Topology-Aware Hybrid Random Walk Protocols for Wireless Multihop Networks

Abstract

The proliferation of wireless multihop networks has made various operations, such as search and retrieval of distributed data a significant concern. Various methods have been proposed for performing such tasks efficiently, especially when all network nodes need to be visited at least once. Random walks are probabilistic approaches for performing the aforementioned operations effectively and with relatively small overhead compared to other typically-employed schemes, such as flooding. Recently, a hybrid random walk scheme has been proposed for increasing the desired performance, at the cost of additional consumed resources. In this work, we adopt the paradigm of hybrid random walk protocols and propose two novel hybrid schemes that exploit local topological information, aiming at further increasing the performance of random walk protocols in multihop networks. We consider different jump configurations of the hybrid random walk protocols and various degrees of mobility.
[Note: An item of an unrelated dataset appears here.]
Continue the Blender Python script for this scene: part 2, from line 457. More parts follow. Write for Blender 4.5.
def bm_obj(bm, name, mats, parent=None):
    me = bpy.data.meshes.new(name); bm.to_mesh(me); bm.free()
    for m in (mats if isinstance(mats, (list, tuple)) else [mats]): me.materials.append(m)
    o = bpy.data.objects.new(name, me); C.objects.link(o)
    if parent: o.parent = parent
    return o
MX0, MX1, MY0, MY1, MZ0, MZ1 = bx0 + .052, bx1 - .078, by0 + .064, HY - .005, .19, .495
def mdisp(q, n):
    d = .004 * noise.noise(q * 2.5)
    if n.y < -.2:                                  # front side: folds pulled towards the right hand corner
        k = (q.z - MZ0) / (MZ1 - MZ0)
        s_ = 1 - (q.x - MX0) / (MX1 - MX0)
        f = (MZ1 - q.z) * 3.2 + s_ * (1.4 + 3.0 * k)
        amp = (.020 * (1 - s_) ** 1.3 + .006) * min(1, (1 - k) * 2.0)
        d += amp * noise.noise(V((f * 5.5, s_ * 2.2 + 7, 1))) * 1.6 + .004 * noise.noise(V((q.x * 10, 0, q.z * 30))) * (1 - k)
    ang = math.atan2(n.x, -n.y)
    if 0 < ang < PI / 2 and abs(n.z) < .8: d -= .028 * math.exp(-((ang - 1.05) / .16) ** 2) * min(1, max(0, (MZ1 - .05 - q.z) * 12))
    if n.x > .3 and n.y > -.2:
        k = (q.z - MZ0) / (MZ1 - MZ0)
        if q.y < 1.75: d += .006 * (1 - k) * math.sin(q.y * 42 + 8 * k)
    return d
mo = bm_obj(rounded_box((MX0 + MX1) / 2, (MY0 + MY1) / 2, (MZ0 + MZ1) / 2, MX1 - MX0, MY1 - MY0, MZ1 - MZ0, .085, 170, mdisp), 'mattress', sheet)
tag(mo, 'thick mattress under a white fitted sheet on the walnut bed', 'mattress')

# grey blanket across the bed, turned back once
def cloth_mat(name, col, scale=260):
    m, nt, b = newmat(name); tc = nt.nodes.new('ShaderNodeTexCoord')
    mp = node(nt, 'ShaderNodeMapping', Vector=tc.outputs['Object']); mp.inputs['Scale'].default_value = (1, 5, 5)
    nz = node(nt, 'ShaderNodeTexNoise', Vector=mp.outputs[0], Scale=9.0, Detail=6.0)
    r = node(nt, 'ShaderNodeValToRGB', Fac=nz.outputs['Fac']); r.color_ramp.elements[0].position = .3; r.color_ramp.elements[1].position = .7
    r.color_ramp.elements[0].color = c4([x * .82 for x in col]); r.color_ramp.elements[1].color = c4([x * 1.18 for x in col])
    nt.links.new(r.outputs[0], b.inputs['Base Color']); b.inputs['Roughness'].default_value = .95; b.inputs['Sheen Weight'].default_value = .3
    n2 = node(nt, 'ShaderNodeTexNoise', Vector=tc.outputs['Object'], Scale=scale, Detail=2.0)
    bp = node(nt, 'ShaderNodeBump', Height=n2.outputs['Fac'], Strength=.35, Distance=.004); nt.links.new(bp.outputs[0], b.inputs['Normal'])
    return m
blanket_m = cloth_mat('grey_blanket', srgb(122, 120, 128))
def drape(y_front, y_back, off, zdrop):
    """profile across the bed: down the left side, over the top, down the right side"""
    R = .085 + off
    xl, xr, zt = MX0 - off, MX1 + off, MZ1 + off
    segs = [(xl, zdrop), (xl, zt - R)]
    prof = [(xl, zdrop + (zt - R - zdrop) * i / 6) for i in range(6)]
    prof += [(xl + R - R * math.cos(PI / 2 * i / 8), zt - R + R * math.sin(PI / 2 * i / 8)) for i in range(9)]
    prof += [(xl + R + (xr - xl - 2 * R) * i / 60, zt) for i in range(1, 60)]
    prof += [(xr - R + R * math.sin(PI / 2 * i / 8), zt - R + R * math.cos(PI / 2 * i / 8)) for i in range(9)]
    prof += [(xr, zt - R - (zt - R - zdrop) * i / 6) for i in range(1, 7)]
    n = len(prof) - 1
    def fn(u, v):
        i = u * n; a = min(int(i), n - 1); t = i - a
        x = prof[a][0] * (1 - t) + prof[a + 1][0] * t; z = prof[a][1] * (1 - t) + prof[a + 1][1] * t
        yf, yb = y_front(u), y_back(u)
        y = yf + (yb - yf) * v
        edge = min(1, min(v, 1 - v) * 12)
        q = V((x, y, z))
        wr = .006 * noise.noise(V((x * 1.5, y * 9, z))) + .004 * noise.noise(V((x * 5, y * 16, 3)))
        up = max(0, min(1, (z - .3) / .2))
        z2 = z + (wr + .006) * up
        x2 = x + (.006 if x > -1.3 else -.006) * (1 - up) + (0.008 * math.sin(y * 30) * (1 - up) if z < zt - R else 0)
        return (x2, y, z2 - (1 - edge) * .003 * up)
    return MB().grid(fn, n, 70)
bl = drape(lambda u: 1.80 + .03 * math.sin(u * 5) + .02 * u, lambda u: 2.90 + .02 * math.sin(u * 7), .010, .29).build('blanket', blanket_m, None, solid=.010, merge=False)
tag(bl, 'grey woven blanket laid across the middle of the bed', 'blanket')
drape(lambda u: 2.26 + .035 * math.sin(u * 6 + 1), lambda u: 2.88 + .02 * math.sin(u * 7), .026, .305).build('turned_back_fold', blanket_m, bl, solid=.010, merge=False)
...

Through analysis and simulation, the simple random walk model appears more appropriate for energy-constrained networks such as sensor networks, while the hybrid ones are more appealing for less energy-stringent, performance-oriented multihop networks, such as vehicular and mesh networks. The simple hybrid protocol occupies the middle ground, being appealing for ad hoc networks with medium to low node densities and average energy requirements.